Crystal plasticity modeling of mechanical anisotropy in additive manufacturing 316L stainless steel: Influence of build orientation and scan rotation angle

Abstract

316L-stainless steel (316L-SS) fabricated via laser powder bed fusion (LPBF) exhibits significant mechanical anisotropy in terms of strength and ductility. This study demonstrates that anisotropy is primarily influenced by build orientations (BOs) and scan rotation angles (SRAs). The key governing mechanisms were investigated experimentally, revealing that variations in dislocation density play a dominant role, while crystallographic texture differences further contribute to the anisotropic response. To better understand this behavior, a novel crystal plasticity finite element modeling (CPFEM) was developed to simulate mechanical anisotropy. The two most representative BOs (0° as X0 and 45° as XY45) and SRAs (0° as R0 and 67° as R67) were selected, with all samples printed on the horizontal plane.

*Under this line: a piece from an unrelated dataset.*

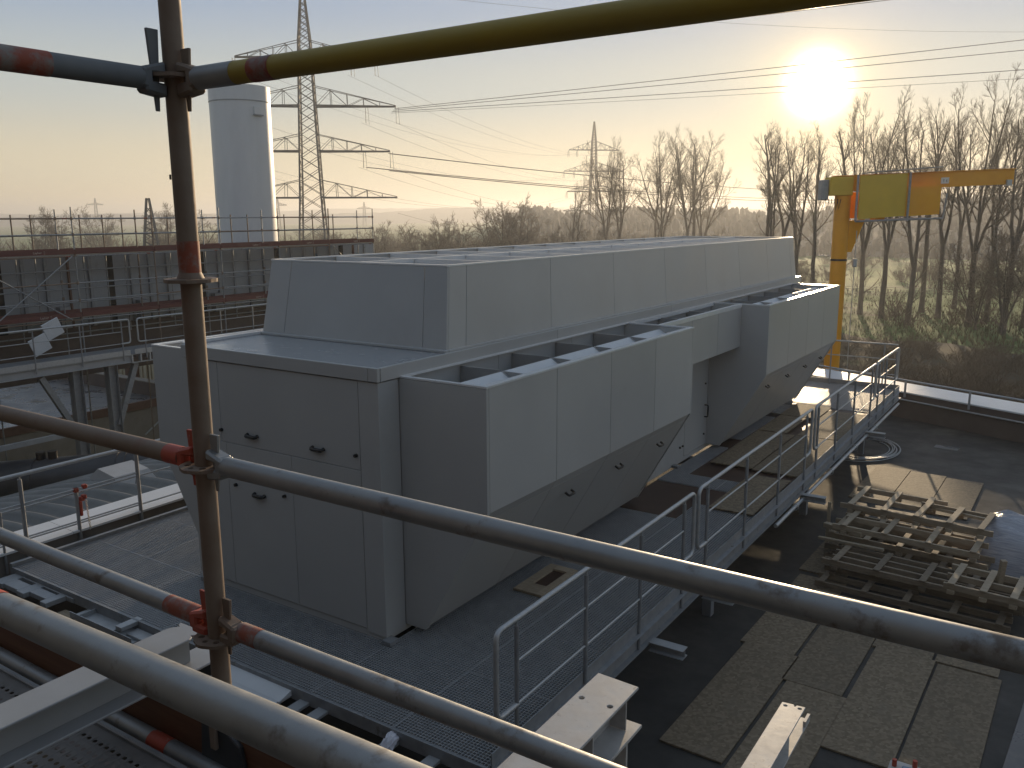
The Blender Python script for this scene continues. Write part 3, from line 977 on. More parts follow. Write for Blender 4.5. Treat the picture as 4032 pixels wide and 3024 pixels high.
# ------------------------------------------------------------------ near scaffold round the camera
PX, PY = -1.925, 1.395
TR = .0266
sca = thing('scaffold', 'nearest tube scaffold with rosette standard, ledgers and perforated deck', 'scaffold', (PX, PY, -4.6))
st = MB().tube([(PX, PY, -4.6), (PX, PY, 1.6)], TR, 20).build('standard', M['tube_rust'], sca)
MB().tube([(PX, PY, -.15), (PX, PY, -.06)], TR + .0012, 20).build('paint_band', M['red_dull'], st)
MB().tube([(PX, PY, -.155), (PX, PY, -.14)], [TR + .008, TR + .0015], 20).build('weld_seam', M['tube_rust'], st)
hx = Vector((-.55, -.75, 0)).normalized()
MB().tube([Vector((PX, PY, .03)) + hx * (TR - .004) + Vector((-.008, 0, .07)), Vector((PX, PY, .03)) + hx * (TR + .0008) + Vector((-.008, 0, .07))], .0065, 10).build('pin_hole', M['dark_hole'], st)


def rosette(z, material):
    out = []
    for i in range(32):
        a = 2 * PI * i / 32
        r = .066 + .0015 * math.cos(8 * a)
        out.append((r * math.cos(a), r * math.sin(a)))
    holes = [circle(.044 * math.cos(PI / 4 * k), .044 * math.sin(PI / 4 * k), .009 if k % 2 else .0075, 10) for k in range(8)]
    p = plate(out, holes, .009, .0045)
    q = MB()
    q.add(p, Matrix.Translation((PX, PY, z)))
    return q.build('rosette', material, sca)


for z, mt_ in ((.34, 'tube_rust'), (-.16, 'tube_rust'), (-.66, 'tube_rust'), (-1.16, 'tube_rust'), (-1.66, 'tube_rust')):
    rosette(z, M[mt_])


def wedge_head(base, d, material, parent, up=.07, wm=None):
    """ledger head: forked casting round the rosette rim with a driven wedge; base = pole axis at the ledger height"""
    d = Vector(d).normalized()
    s = Vector((-d.y, d.x, 0))
    B = Vector(base)
    h = MB()
    for z0, z1 in ((.010, .034), (-.034, -.008)):
        a0, a1 = B + d * (TR + .002), B + d * .088
        h.hexa([a0 - s * .021 + Vector((0, 0, z0 * 1.25)), a0 + s * .021 + Vector((0, 0, z0 * 1.25)), a0 + s * .021 + Vector((0, 0, z1 * 1.25)), a0 - s * .021 + Vector((0, 0, z1 * 1.25)),
                a1 - s * .024 + Vector((0, 0, z0)), a1 + s * .024 + Vector((0, 0, z0)), a1 + s * .024 + Vector((0, 0, z1 * .75)), a1 - s * .024 + Vector((0, 0, z1 * .75))])
    h.hexa([B + d * .066 + s * x + Vector((0, 0, z)) for x, z in ((-.023, -.026), (.023, -.026), (.023, .026), (-.023, .026))] + [B + d * .098 + s * x + Vector((0, 0, z)) for x, z in ((-.0235, -.0235), (.0235, -.0235), (.0235, .0235), (-.0235, .0235))])
    hd = h.build('wedge_head', material, parent, bevel=.006)
    w = MB()
    c = B + d * .047
    z1, z0 = .042 + up, -.075
    w.hexa([c + d * x + s * y + Vector((0, 0, z0)) for x, y in ((-.005, -.003), (.006, -.003), (.006, .003), (-.005, .003))] +
           [c + d * x + s * y + Vector((0, 0, z1)) for x, y in ((-.015, -.0045), (.018, -.0045), (.018, .0045), (-.015, .0045))])
    w.build('wedge', wm or material, parent, bevel=.0015)


def ledger(p, q, material, heads=(), label=None, bands=(), r=TR):
    P_, Q_ = Vector(p), Vector(q)
    lo = MB().tube([P_, Q_], r, 20).build('ledger', material, sca, label=label)
    for a, b, bm_ in bands:
        MB().tube([P_.lerp(Q_, a), P_.lerp(Q_, b)], r + .0008, 20, caps=False).build('paint_band', bm_, lo)
    return lo


ups = .045
l = ledger((PX + .09, PY, .331), (2.2, PY, .331), M['tube_yellow'], label='yellow painted ledger', bands=((0, .035, M['tube']), (.050, .068, M['red_dull'])))
wedge_head((PX, PY, .331), (1, 0, 0), M['tube_rust'], l, .03)
l = ledger((PX - .012, PY - .09, .331), (PX - .012, -.6, .331), M['tube_dull'], label='grey transom with red band', bands=((.117, .2, M['red_dull']),))
wedge_head((PX - .012, PY, .331), (0, -1, 0), M['tube_dull'], l, .075)
l = ledger((PX - .09, PY, -.648), (-4.4, PY, -.648), M['tube_rust'], label='rusty ledger with red end', bands=((0, .028, M['red_paint']),))
wedge_head((PX, PY, -.648), (-1, 0, 0), M['red_paint'], l, .04)
l = ledger((PX + .09, PY, -.648), (2.2, PY, -.648), M['tube'])
wedge_head((PX, PY, -.648), (1, 0, 0), M['tube'], l, .04)
l = ledger((PX - .09, PY + .01, -1.125), (-4.6, PY + .03, -1.125), M['tube'], label='grey ledger with red end', bands=((0, .055, M['red_dull']),))
wedge_head((PX, PY, -1.125), (-1, 0, 0), M['red_paint'], l, .05)
l = ledger((PX + .09, PY + .01, -1.125), (2.2, PY + .02, -1.125), M['tube'], bands=((0, .02, M['red_dull']),))
wedge_head((PX, PY, -1.125), (1, 0, 0), M['tube_rust'], l, .05)
ledger((-3.4, .817, -.856), (1.2, .434, -.39), M['tube'], label='sloping inner guard tube with red end', bands=((.28, .412, M['red_paint']),))
ledger((-4.6, 1.325, -1.532), (1.2, 1.325, -1.532), M['tube'], label='ledger along the deck edge', bands=((.418, .433, M['red_paint']),))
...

Using experimentally calculated dislocation density and microstructural data for each case, synthetic representative volume elements (RVEs) were generated and employed in mechanical simulations using the open-source DAMASK software. The simulated stress–strain curves closely matched the experimental results across all conditions, with a maximum error of 10% observed for the XY45–R67 sample. This demonstrates that the developed model effectively captures the influence of dislocation density variations and microstructural characteristics on mechanical anisotropy induced by different BOs and SRAs.